Alexandria = New York City?

Alexandria = New York City?

It is not very often that Old Town Alexandria gets compared to New York City — unless, of course, someone is saying how little it looks like New York, or how much smaller it is.

But for Middlemarch Films, the film makers behind the new PBS special "Alexander Hamilton," Alexandria and more specifically Captains Row were exactly what New York looked like during the time when Hamilton was alive.

"We needed to film something that represented 18th century New York," said the film's director Muffy Myer. "We needed a place that had both cobblestone streets and 18th century buildings."

Alexandria is that place. Captains Row has cobblestones that aren't bricks but rounded rocks and, coupled with the style of architecture that surrounds the road, it became 18th century New York quite easily.

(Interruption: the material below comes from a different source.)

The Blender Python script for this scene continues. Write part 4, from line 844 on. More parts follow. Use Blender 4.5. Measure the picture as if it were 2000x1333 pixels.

"I'm still amazed how after the actors came on in their costumes how accurate it all looked," said Deb Thomas, who runs ThomasFilms, the local Washington D.C. company that was in charge of art direction. "Basically we designed the layout of the props on the streets."

Alexandria came to the attention of the film makers after they started a search for the right place to set many of the shots for "Alexander Hamilton."

"The associate producer used to work in Alexandria, he took some pictures and as far as we could find in our time frame, Alexandria was the only place with everything we wanted," said Julia Morrison the coordinating producer of the film.

The crew filmed for the day of April 29 on the street, closing it down for the most part and decorating it with hay bails and other 18th century objects to hide more modern items like man hole covers.

"The shoot went amazingly well. All the people on the street were really kind," said Myer. "The Alexandria film commission was one of the best we've ever worked with. The weather cooperated and all sorts of local re-enactors came."

DURING THE SHOOT, Myer said she was able to get some great establishing shots and many shots of Hamilton and others that would of been impossible to do inside a studio in New York.

"We only got to shoot for one day, and now we're hoping we can come back and get some more scenes. We found some alleys and other stuff that we could do great scenes in," said Myer.

Of course, Captains Row is not a perfect recreation of New York, so the film makers also had a digital artist on hand so that later on they can add in and take out things in order to make the location even more realistic.

"Most of the houses will work, but they're going to replace things digitally. That was interesting because we had to set things up so it would work for the digital artist," said Thomas.

"We're going to add some docks in by the water and put in a spire at the top of the street digitally so that there are some recognizable attributes of 18th century New York," said Myer.

The film itself is the second in a series that is a spin-off of a film Middlemarch made for PBS a few years ago called "Liberty: The American Revolution."

"A few interesting characters emerged from the special so we decided to make more films focusing on them. We did Benjamin Franklin a few years ago," said Myer.

In the end the crew packed up its things and traveled back to New York to finish up studio shots and interviews but Alexandria definitely impressed them.

"I love Old Town and it is just amazing to work and be on the cobblestone streets," said Thomas.

"Alexander Hamilton" does not have a set premiere date, but Myer thinks it will be some time during the Spring of 2007.